The asset classes they invest in (structured products/ mortgages/ credit) themselves require a blend of fundamental and quantitative reasoning, so I think anyone going here will find something they like whether they are more quantitative or fundamentally inclined. The firm is unique in the regard that they place an emphasis on the quantitative side, because a lot of credit shops are lead by generic finance and law types, not overpowered math guys. Furthermore, the quant work you see here won't get heavy unless you're working with pricing and prepayment models. At that point you would need a PhD in math or physics or an MFE at the very least. If you are on the investing side, you will likely be doing standard data analysis and maybe playing with alternative data. If you took some stats and a basic machine learning course, you'd know plenty.

 

Would someone from a direct CRE / RE lending and CMBS background be attractive for such a firm? No technical math background. Knowledge routed in real estate

 

I don't think any of the above commentors really answered the essence of the question the OP was trying to ask. Is a long-term career at Ellington (regardless of ABS, CLO, RMBS, etc.) better or worse than long-term career in IB, PE, Tech, etc.? 

The essence of the question is - is the asset class they play in sufficiently interesting and does it have enough runway that one could theoretically be doing this when they're 50/60. And at that age, would you be stuck as just a PM or is there enough whitespace to have more senior executive roles? 

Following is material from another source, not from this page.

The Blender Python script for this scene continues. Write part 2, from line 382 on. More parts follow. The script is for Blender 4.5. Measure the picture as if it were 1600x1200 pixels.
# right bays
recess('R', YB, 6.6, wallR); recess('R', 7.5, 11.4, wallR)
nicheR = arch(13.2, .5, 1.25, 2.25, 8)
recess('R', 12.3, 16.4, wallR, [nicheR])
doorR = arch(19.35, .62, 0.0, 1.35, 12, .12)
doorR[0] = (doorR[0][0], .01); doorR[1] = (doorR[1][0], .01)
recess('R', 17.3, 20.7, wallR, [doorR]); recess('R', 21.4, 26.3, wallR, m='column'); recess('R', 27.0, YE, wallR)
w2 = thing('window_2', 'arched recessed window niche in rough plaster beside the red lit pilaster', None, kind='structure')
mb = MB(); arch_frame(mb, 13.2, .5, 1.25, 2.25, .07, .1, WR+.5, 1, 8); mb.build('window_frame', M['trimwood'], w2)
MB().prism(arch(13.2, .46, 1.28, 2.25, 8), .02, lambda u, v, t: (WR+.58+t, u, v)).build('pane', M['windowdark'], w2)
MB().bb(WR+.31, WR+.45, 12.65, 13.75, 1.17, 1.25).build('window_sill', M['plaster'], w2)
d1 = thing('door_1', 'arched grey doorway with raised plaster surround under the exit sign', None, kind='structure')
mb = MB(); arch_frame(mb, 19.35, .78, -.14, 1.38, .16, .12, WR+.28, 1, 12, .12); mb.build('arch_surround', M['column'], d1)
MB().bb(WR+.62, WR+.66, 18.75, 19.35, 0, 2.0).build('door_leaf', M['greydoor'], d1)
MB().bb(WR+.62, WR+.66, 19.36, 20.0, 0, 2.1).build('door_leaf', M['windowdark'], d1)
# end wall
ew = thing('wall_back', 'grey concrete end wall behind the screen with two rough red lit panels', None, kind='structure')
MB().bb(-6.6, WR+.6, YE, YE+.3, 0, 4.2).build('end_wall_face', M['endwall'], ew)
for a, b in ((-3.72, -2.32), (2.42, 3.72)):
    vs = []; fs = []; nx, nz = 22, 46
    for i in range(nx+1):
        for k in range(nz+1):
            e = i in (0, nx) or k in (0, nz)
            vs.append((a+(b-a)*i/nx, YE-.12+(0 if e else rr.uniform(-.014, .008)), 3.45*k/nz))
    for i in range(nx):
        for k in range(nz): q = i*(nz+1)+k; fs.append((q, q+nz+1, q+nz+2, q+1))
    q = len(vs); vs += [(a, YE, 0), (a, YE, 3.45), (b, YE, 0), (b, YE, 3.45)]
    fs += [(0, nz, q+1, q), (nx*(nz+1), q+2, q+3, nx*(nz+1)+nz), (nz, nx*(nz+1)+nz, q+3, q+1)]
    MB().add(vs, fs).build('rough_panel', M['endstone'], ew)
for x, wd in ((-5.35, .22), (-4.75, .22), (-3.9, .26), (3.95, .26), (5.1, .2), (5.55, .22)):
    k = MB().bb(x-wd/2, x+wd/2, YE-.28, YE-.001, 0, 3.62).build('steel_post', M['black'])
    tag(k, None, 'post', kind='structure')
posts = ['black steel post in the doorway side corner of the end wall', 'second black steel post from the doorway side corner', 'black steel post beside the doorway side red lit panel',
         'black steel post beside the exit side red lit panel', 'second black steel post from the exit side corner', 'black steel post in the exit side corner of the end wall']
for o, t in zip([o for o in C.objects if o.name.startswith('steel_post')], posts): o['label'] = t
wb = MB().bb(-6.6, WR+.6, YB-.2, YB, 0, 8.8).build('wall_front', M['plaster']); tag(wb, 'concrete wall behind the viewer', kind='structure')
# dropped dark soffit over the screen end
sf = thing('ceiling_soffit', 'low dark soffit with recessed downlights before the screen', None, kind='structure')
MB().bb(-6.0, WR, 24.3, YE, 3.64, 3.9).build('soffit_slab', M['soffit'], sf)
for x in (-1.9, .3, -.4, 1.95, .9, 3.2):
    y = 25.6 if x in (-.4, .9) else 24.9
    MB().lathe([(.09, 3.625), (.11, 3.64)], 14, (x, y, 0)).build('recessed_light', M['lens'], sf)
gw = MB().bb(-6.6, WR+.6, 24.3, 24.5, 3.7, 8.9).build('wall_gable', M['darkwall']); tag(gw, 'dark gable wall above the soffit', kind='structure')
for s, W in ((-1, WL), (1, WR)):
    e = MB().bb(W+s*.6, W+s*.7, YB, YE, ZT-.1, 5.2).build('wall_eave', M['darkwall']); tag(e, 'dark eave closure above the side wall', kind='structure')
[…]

It feels to me like this is too niche of a space to really build out a long-run career and there isn't much in the way of transferable skills/exit options, which means odds are that you're a PM at retirement. Some people might be fine with that, but if you're goal is more senior executive positions - Ellington probably isn't the place to start your career. 

Would love to hear other views if someone thinks I am wrong. 

 

I think insurance is a good option if you’re looking for HF exits on this side of the aisle. The ABS space probably has more optionality. I don’t see anything wrong with building a career in this asset class. I would however, only really consider this opportunity if there is no flagship HF offer in hand.